Residents urge Bassett Unified to halt Flanner property lease to developers, allege prior Brown Act denial
Summary
Multiple residents urged the Bassett Unified board to cancel or rethink any lease of the Florence Flanner property to Storm Properties, calling for community uses; one speaker alleged a Brown Act violation at the prior meeting and criticized contract awards to vendors linked to district associates.
Several community members used the board’s public‑comment period on Dec. 9 to press the district to stop or reconsider any lease or private use of the Florence Flanner (Flanner/Florence Manor) property and to raise procedural concerns about the board’s handling of public comment.
Manuel Maldonado, who identified himself as a long‑time local property owner, said the Flanner property "has a lot of potential" for preschool services, special education catch‑up programs and after‑school uses and urged the board to consider community uses rather than private development. He also warned that narrow neighborhood streets could create emergency‑access problems if heavy development proceeds.
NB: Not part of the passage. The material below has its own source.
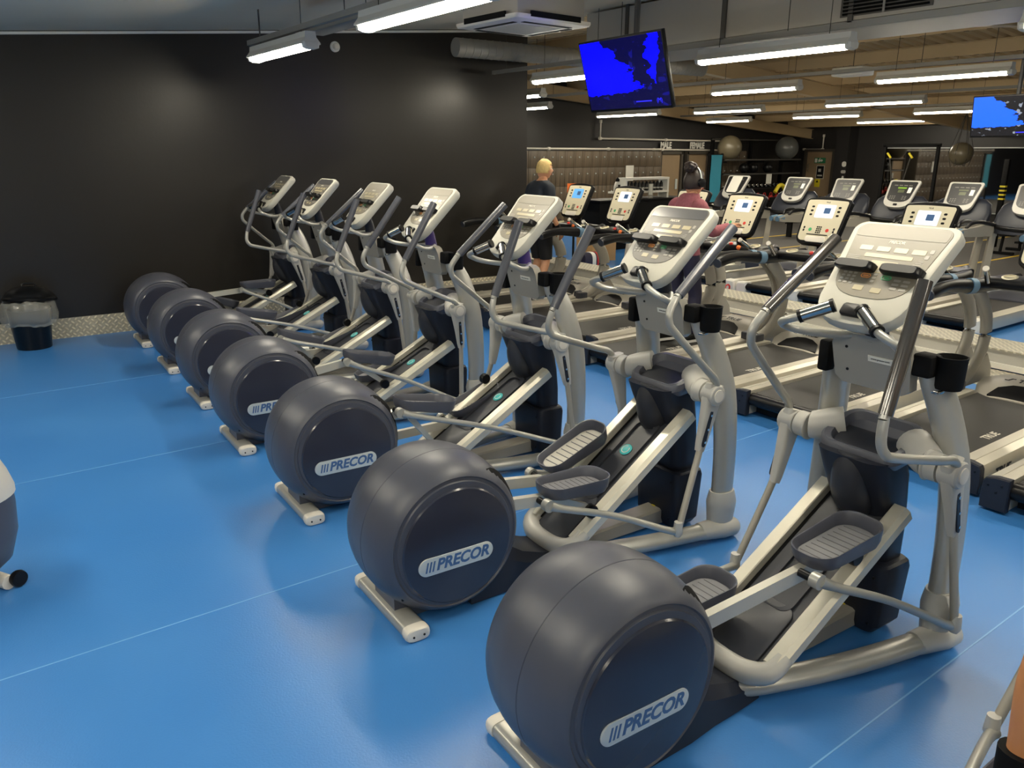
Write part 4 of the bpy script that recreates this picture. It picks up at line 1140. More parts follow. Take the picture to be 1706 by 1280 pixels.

Sam Brown told the board he was "utterly disgusted" about what he described as a Brown Act violation at the prior meeting, saying a timely public commenter was denied the right to speak. Brown also criticized recurring large contract awards and singled out a vendor and a named individual (Paul Solano) in the critic’s remarks as having outsized influence; Brown said the district should pause contract awards while fiscal pressures are discussed. Those are allegations raised in public comment and were not adjudicated during the meeting.
Other residents echoed opposition to Storm Properties and to leasing public land to private companies. Jorge (as transcribed) urged the board to "cancel the contract with Storm Properties if there's a contract going already," called the district’s share of revenue (described in one comment as 10%) insufficient relative to the company’s expected profits, and said the district should keep public land for community uses. Another commenter (Luce) said the community is losing parks and expressed concern about affordable housing pressure in the area.
Board members and the interim superintendent repeatedly invited speakers to follow up with district staff outside the dais for additional discussion. The meeting record shows no board action to authorize or cancel a Flanner lease during this session; the public comments were recorded and the board moved later to other agenda items and into closed session on unrelated matters.
Next procedural steps noted on the agenda: the board will reconvene for the next regular meeting on Dec. 16, 2025, when public comment will be available again and agenda items may be scheduled for future consideration.